As part of the Saint Benedict Homeless Ministry – which was started in 2000 by Father John B. McShane – Pallin and more than 20 other volunteers gather outside on G Street, near the corner of Washington Avenue, every Monday at 7:30 p.m. to hand out home-cooked meals, clothing and other essentials to hundreds of homeless people.

“What we do is try to give these guys some kind of bright light in their day,” Pallin said. “This is something I look forward to every week. It’s very important to me.

“There’s a lot of good people down there in unfortunate circumstances.”

Pallin, who rarely misses a Monday, vividly recalls the first time he attended the outdoor feed.

“I’ll never forget sitting in my car ready to go home and being very emotional,” he said. “I had tears in my eyes because you realize the blessings you have in your life.

“Until you go down there and see 300 people lining up for a meal … it’s crazy.”

Pallin also has opened his home to the homeless, letting people shower and wash their clothes.

“He let me stay at his house,” Jimmy Laird, a friendly 57-year-old homeless man, said of Pallin as he waited in line for food Monday in temperatures in the 20s. “Rob is a good Christian man. He helps the homeless people out here a lot.”

An unemployed temporary worker who sleeps outside on a piece of cardboard, Laird said he’s been attending the Monday feed for more than four years.

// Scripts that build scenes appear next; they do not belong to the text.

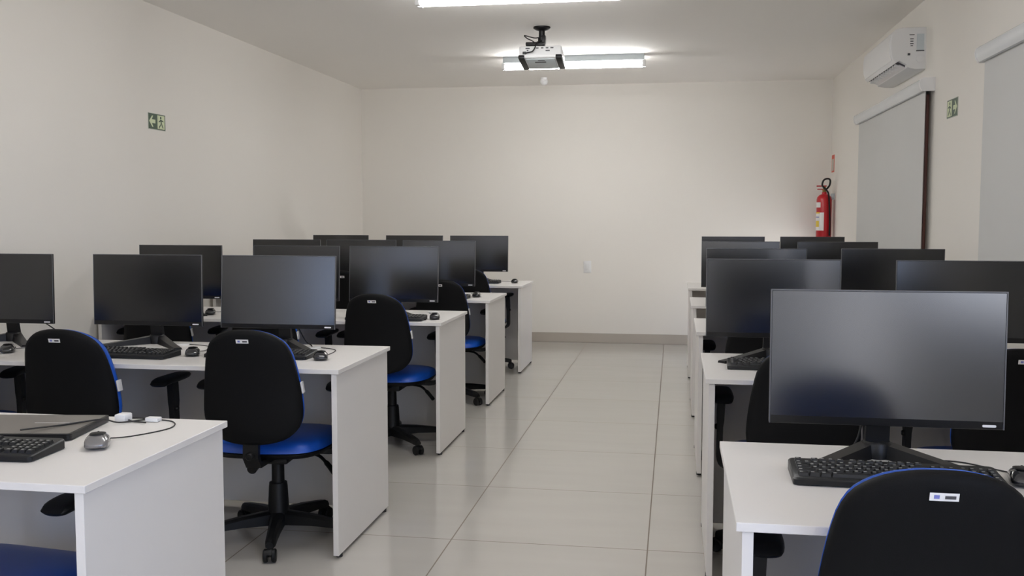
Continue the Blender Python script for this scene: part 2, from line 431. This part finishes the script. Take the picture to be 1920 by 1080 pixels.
# ------------------------------------------------------------------ monitors
MW, MH = .528, .320
def make_monitor(label):
    t = thing('computer_monitor', label, 'monitor', (0, 0, 0), 0, 'black computer monitors')
    z0 = .091; z1 = z0+MH; hw = MW/2
    b = MB(); b.box(-hw, 0, z0, hw, .012, z1, bev=.0025, mi=0)
    b.box(-hw+.035, .010, z0+.03, hw-.035, .034, z1-.05, bev=.008, mi=0)
    b.box(-.12, .03, z0+.03, .12, .048, z0+.2, bev=.006)
    hs = b.build('housing', M['bezel'], t)
    b = MB()     # thin lighter rim round the picture area
    for x0, x1, y0, y1 in ((-hw, -hw+.003, z0, z1), (hw-.003, hw, z0, z1), (-hw+.003, hw-.003, z1-.003, z1)):
        b.box(x0, -.0012, y0, x1, .002, y1, bev=.0004, seg=1)
    b.build('bezel_rim', M['rim'], hs)
    b = MB(); b.box(-hw+.004, -.0008, z0+.019, hw-.004, .004, z1-.004); b.build('screen', M['screen'], t, 0)
    b = MB(); b.prism(rrect(.030, .0055, .0025), 0, .0012, lambda x, y, z: (hw-.033+x, -z, z0+.0085+y)); b.build('logo_badge', M['badge'], t)
    # neck
    b = MB(); rings = []
    for z, y, w, d in ((.006, .085, .030, .012), (.03, .083, .028, .011), (.10, .072, .027, .010), (.17, .062, .026, .010), (.24, .056, .026, .010)):
        rings.append([(-w, y-d, z), (w, y-d, z), (w, y+d, z), (-w, y+d, z)])
    b.loft(rings); b.build('neck', M['bezel'], t, 30)
    # open V foot: two sloping arms that run forward from the neck
    b = MB()
    for sx in (-1, 1):
        rings = []
        for k in range(7):
            f = k/6; x = sx*(.0+.205*f); y = .095-.215*f; zt = .030*(1-f)**1.2+.009
            nx, ny = .72*sx, .69          # across the arm
            w = .024-.004*f
            rings.append([(x-nx*w, y-ny*w, 0), (x+nx*w, y+ny*w, 0), (x+nx*w*.8, y+ny*w*.8, zt), (x-nx*w*.8, y-ny*w*.8, zt)])
        b.loft(rings)
    b.lathe([(.034, 0), (.034, .034), (.030, .040)], 24, Matrix.Translation((0, .075, 0)))
    b.build('foot_stand', M['bezel'], t, 35)
    return t
MON0 = make_monitor('x')
mons = [ # x centre, y, rz, dz, label
 (-3.056, 4.06, 0, 'black monitor against the left wall, cut by picture edge, on second desk left of aisle'),
 (-2.339, 4.08, 0, 'black monitor in the middle of the second desk left of the aisle'),
 (-1.710, 4.06, 0, 'grey reflecting monitor at the aisle end of the second desk left of the aisle'),
 (-2.912, 5.46, 0, 'black monitor nearest the wall on the third desk left of the aisle'),
 (-2.176, 5.44, 0, 'monitor with its top showing, middle of the third desk left of the aisle'),
 (-1.588, 5.44, 0, 'monitor reflecting dark squares, aisle end of the third desk left of aisle'),
 (-2.835, 6.90, 0, 'monitor nearest the wall on the fourth desk left of the aisle'),
 (-2.260, 6.90, 0, 'monitor in the middle of the fourth desk left of the aisle'),
 (-1.640, 6.75, 0, 'monitor at the aisle end of the fourth desk left of the aisle'),
 (-3.010, 8.60, 0, 'monitor nearest the wall on the farthest desk left of the aisle'),
 (-2.310, 8.58, 0, 'monitor in the middle of the farthest desk left of the aisle'),
 (-1.715, 8.58, 0, 'monitor at the aisle end of the farthest desk left of the aisle'),
 (-3.05, 2.42, 0, 'black monitor out of view in the corner by the left wall, nearest desk'),
 (1.20, 2.40, 0, 'black monitor out of view at the right wall end of the nearest right desk'),
 (.4935, 2.39, 0, 'large monitor in the right foreground with bluish reflection and white logo'),
 (.398, 4.08, 0, 'black monitor at aisle end of second desk right of aisle'),
 (1.133, 4.06, 0, 'monitor with pale left half at picture edge, second desk right of aisle'),
 (.440, 5.44, 0, 'monitor at the aisle end of the third desk right of the aisle'),
 (1.155, 5.50, 0, 'black monitor by the blinds on the third desk right of the aisle'),
 (.455, 6.95, 0, 'monitor at the aisle end of the fourth desk right of the aisle'),
 (1.100, 6.95, 0, 'monitor by the blinds on the fourth desk right of the aisle'),
 (.500, 8.60, 0, 'monitor at the aisle end of the farthest desk right of the aisle'),
 (1.160, 8.64, 0, 'monitor below the fire extinguisher on the farthest desk right of the aisle'),
]
TILT = {0: 1.0, 1: 1.2, 2: 4.6, 3: 1.0, 5: 4.4, 8: 4.4, 11: 3.0, 12: 1, 13: 1, 14: 1.0, 15: .4, 16: 3.0, 17: .5, 18: .5, 19: 2.5, 20: 1.5, 21: .5, 22: 1}
for i, (x, y, rz, lb) in enumerate(mons):
    m = MON0 if i == 0 else dup(MON0, (x, y, HD), R(rz), lb)
    m.location = (x, y, HD); m.rotation_euler = (0, 0, R(rz)); m['label'] = lb
    tilt = TILT.get(i, 3.5); zc = .091+MH/2
    for c in m.children:
        if c.name.split('.')[0] in ('screen', 'housing', 'logo_badge'):
            c.matrix_basis = Matrix.Translation((0, .01, zc)) @ Matrix.Rotation(R(-tilt), 4, 'X') @ Matrix.Translation((0, -.01, -zc))

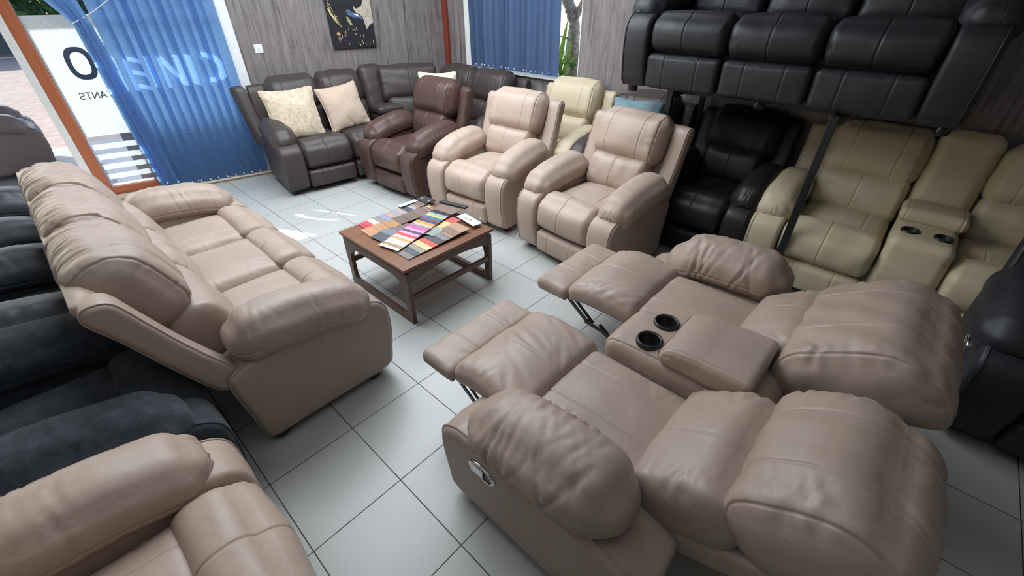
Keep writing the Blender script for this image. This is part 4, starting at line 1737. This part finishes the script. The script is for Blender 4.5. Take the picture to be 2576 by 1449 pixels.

“This is a real blessing,” he said. “They give you brand new underwear and socks and good food.”

Pallin handed out blankets and warm clothing to people at the end of the line Monday and also delivered two 55-cup vats of hot chocolate, which Wranglers tough guy Adam Huxley doled out.

“Here’s a guy who’s had 350 career fights, but he’s probably the most gentle guy off the ice,” said Pallin, who has brought a plethora of players from his youth teams and UNLV to G Street.

Like Pallin, Huxley was overcome with emotion the first time he took part in the event.

“The first day I came out I saw a 7- or 8-year-old kid here, my daughter’s age. It puts a tear in your eye,” Huxley said. “I’m doing what I can to help, but I’m nothing like Rob. The guy’s a patron saint. They all love him and know him here.

“You can’t find a better guy than him. He’ll do anything for anyone. He takes care of so many people in different ways. Even at the Fiesta. Anyone who goes in that rink, he gives them a chance to be a hockey player.”

Francis, a local product who will represent the Wranglers at this year’s ECHL All-Star Game, played youth hockey for Pallin, a close family friend.

“Rob’s probably one of the best guys I’ve ever met. He cares about everyone way more than himself. He takes care of people when they’re in need,” Francis said. “He’s always been there for me and my family. He taught me a lot when I was younger and helped me grow as a person and a player.”

The youngest of nine children, Pallin grew up in a small, blue-collar town and played college hockey at Minnesota-Duluth and Western Michigan before bouncing around minor pro leagues in Europe for a decade.

He moved to Las Vegas in 1999 to play for the city’s defunct Coyotes roller hockey team and stayed to manage the Santa Fe Ice Arena before moving on to the Fiesta.

“I have what I consider the best job in Las Vegas. I’ve met so many great people,” Pallin said. “I have the same enjoyment out of seeing a 6-year-old kid come off the ice with a smile as I do coaching a 23-year-old Chris Francis.”

While Pallin hasn’t been paid in three years as an assistant for Las Vegas, Wranglers coach Ryan Mougenel said his contribution to the team has been priceless.

“I couldn’t put a price tag on it. He’s a very valuable part of it,” he said. “I always say I’m a good guy, but Rob’s a great guy. Look at the kids he’s helped through youth hockey. It’s a huge commitment and a thankless job at that level.

“He’s very involved in all of their lives and has had a big influence on them being better players and better people.”

Pallin has had offers to coach in Europe and elsewhere but is content to continue living his life for others in Las Vegas.

“If I can influence one kid, it’s awesome,” he said. “The accomplishments, at the end of the day, are not just about wins and losses. It’s touching people’s lives in a positive manner.”